> **Collected data**

--------

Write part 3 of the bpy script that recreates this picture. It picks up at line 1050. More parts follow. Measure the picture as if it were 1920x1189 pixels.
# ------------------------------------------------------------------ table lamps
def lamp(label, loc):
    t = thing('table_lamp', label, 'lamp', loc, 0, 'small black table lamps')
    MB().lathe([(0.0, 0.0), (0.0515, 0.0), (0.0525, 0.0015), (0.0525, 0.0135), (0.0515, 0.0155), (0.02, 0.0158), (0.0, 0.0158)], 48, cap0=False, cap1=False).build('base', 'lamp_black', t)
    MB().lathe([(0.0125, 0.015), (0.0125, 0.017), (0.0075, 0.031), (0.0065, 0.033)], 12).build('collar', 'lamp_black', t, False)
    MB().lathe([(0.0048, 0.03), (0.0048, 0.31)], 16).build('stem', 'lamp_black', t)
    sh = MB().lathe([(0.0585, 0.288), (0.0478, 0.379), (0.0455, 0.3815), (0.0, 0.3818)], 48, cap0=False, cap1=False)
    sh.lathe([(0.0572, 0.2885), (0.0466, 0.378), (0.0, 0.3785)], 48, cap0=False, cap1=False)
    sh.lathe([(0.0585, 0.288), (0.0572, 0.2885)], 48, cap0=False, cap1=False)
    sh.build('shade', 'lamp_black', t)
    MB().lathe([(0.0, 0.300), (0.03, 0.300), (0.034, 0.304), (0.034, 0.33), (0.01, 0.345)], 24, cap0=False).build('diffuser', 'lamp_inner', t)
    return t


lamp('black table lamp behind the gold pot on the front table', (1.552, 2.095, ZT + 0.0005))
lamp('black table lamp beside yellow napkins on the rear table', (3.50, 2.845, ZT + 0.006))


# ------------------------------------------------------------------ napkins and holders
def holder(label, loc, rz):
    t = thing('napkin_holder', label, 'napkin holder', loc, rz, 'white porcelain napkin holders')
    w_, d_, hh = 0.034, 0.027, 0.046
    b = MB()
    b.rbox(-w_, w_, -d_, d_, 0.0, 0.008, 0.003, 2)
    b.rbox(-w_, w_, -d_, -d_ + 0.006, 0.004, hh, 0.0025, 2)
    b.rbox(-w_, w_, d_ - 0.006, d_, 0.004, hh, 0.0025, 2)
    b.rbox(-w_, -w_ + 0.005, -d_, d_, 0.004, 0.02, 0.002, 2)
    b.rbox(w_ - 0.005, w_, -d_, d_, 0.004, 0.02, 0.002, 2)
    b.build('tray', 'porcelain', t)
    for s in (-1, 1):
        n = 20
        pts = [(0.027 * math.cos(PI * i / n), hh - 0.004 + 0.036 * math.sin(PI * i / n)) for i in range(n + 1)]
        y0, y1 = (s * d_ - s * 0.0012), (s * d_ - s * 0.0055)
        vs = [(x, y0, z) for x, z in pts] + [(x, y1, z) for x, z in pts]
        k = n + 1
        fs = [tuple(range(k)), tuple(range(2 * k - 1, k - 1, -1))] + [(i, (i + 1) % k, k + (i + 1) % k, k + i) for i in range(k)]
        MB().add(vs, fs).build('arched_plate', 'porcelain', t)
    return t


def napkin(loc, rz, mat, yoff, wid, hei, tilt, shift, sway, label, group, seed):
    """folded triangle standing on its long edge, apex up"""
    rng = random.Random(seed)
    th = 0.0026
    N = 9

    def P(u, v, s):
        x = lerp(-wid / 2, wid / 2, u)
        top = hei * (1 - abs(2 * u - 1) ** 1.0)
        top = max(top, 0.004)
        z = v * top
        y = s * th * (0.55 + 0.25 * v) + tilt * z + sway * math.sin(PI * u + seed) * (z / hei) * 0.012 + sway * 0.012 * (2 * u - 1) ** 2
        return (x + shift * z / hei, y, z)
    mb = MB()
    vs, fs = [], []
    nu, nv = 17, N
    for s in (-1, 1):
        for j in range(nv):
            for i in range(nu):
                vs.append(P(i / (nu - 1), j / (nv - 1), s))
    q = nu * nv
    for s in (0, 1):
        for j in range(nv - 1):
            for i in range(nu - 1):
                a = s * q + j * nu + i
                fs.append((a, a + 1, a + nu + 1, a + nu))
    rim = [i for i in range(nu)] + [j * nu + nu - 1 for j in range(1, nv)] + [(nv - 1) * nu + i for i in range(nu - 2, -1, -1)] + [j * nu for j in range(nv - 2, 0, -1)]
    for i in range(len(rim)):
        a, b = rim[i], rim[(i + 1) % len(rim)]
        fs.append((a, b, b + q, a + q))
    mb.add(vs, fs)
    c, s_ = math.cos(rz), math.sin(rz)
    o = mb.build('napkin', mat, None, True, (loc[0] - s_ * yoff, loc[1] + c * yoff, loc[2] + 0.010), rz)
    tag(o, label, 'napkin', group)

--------

> **Requirements**
Retype all the material above precisely, with no line left out.

> **Reply**
Write part 3 of the bpy script that recreates this picture. It picks up at line 1050. More parts follow. Measure the picture as if it were 1920x1189 pixels.
# ------------------------------------------------------------------ table lamps
def lamp(label, loc):
    t = thing('table_lamp', label, 'lamp', loc, 0, 'small black table lamps')
    MB().lathe([(0.0, 0.0), (0.0515, 0.0), (0.0525, 0.0015), (0.0525, 0.0135), (0.0515, 0.0155), (0.02, 0.0158), (0.0, 0.0158)], 48, cap0=False, cap1=False).build('base', 'lamp_black', t)
    MB().lathe([(0.0125, 0.015), (0.0125, 0.017), (0.0075, 0.031), (0.0065, 0.033)], 12).build('collar', 'lamp_black', t, False)
    MB().lathe([(0.0048, 0.03), (0.0048, 0.31)], 16).build('stem', 'lamp_black', t)
    sh = MB().lathe([(0.0585, 0.288), (0.0478, 0.379), (0.0455, 0.3815), (0.0, 0.3818)], 48, cap0=False, cap1=False)
    sh.lathe([(0.0572, 0.2885), (0.0466, 0.378), (0.0, 0.3785)], 48, cap0=False, cap1=False)
    sh.lathe([(0.0585, 0.288), (0.0572, 0.2885)], 48, cap0=False, cap1=False)
    sh.build('shade', 'lamp_black', t)
    MB().lathe([(0.0, 0.300), (0.03, 0.300), (0.034, 0.304), (0.034, 0.33), (0.01, 0.345)], 24, cap0=False).build('diffuser', 'lamp_inner', t)
    return t


lamp('black table lamp behind the gold pot on the front table', (1.552, 2.095, ZT + 0.0005))
lamp('black table lamp beside yellow napkins on the rear table', (3.50, 2.845, ZT + 0.006))


# ------------------------------------------------------------------ napkins and holders
def holder(label, loc, rz):
    t = thing('napkin_holder', label, 'napkin holder', loc, rz, 'white porcelain napkin holders')
    w_, d_, hh = 0.034, 0.027, 0.046
    b = MB()
    b.rbox(-w_, w_, -d_, d_, 0.0, 0.008, 0.003, 2)
    b.rbox(-w_, w_, -d_, -d_ + 0.006, 0.004, hh, 0.0025, 2)
    b.rbox(-w_, w_, d_ - 0.006, d_, 0.004, hh, 0.0025, 2)
    b.rbox(-w_, -w_ + 0.005, -d_, d_, 0.004, 0.02, 0.002, 2)
    b.rbox(w_ - 0.005, w_, -d_, d_, 0.004, 0.02, 0.002, 2)
    b.build('tray', 'porcelain', t)
    for s in (-1, 1):
        n = 20
        pts = [(0.027 * math.cos(PI * i / n), hh - 0.004 + 0.036 * math.sin(PI * i / n)) for i in range(n + 1)]
        y0, y1 = (s * d_ - s * 0.0012), (s * d_ - s * 0.0055)
        vs = [(x, y0, z) for x, z in pts] + [(x, y1, z) for x, z in pts]
        k = n + 1
        fs = [tuple(range(k)), tuple(range(2 * k - 1, k - 1, -1))] + [(i, (i + 1) % k, k + (i + 1) % k, k + i) for i in range(k)]
        MB().add(vs, fs).build('arched_plate', 'porcelain', t)
    return t


def napkin(loc, rz, mat, yoff, wid, hei, tilt, shift, sway, label, group, seed):
    """folded triangle standing on its long edge, apex up"""
    rng = random.Random(seed)
    th = 0.0026
    N = 9

    def P(u, v, s):
        x = lerp(-wid / 2, wid / 2, u)
        top = hei * (1 - abs(2 * u - 1) ** 1.0)
        top = max(top, 0.004)
        z = v * top
        y = s * th * (0.55 + 0.25 * v) + tilt * z + sway * math.sin(PI * u + seed) * (z / hei) * 0.012 + sway * 0.012 * (2 * u - 1) ** 2
        return (x + shift * z / hei, y, z)
    mb = MB()
    vs, fs = [], []
    nu, nv = 17, N
    for s in (-1, 1):
        for j in range(nv):
            for i in range(nu):
                vs.append(P(i / (nu - 1), j / (nv - 1), s))
    q = nu * nv
    for s in (0, 1):
        for j in range(nv - 1):
            for i in range(nu - 1):
                a = s * q + j * nu + i
                fs.append((a, a + 1, a + nu + 1, a + nu))
    rim = [i for i in range(nu)] + [j * nu + nu - 1 for j in range(1, nv)] + [(nv - 1) * nu + i for i in range(nu - 2, -1, -1)] + [j * nu for j in range(nv - 2, 0, -1)]
    for i in range(len(rim)):
        a, b = rim[i], rim[(i + 1) % len(rim)]
        fs.append((a, b, b + q, a + q))
    mb.add(vs, fs)
    c, s_ = math.cos(rz), math.sin(rz)
    o = mb.build('napkin', mat, None, True, (loc[0] - s_ * yoff, loc[1] + c * yoff, loc[2] + 0.010), rz)
    tag(o, label, 'napkin', group)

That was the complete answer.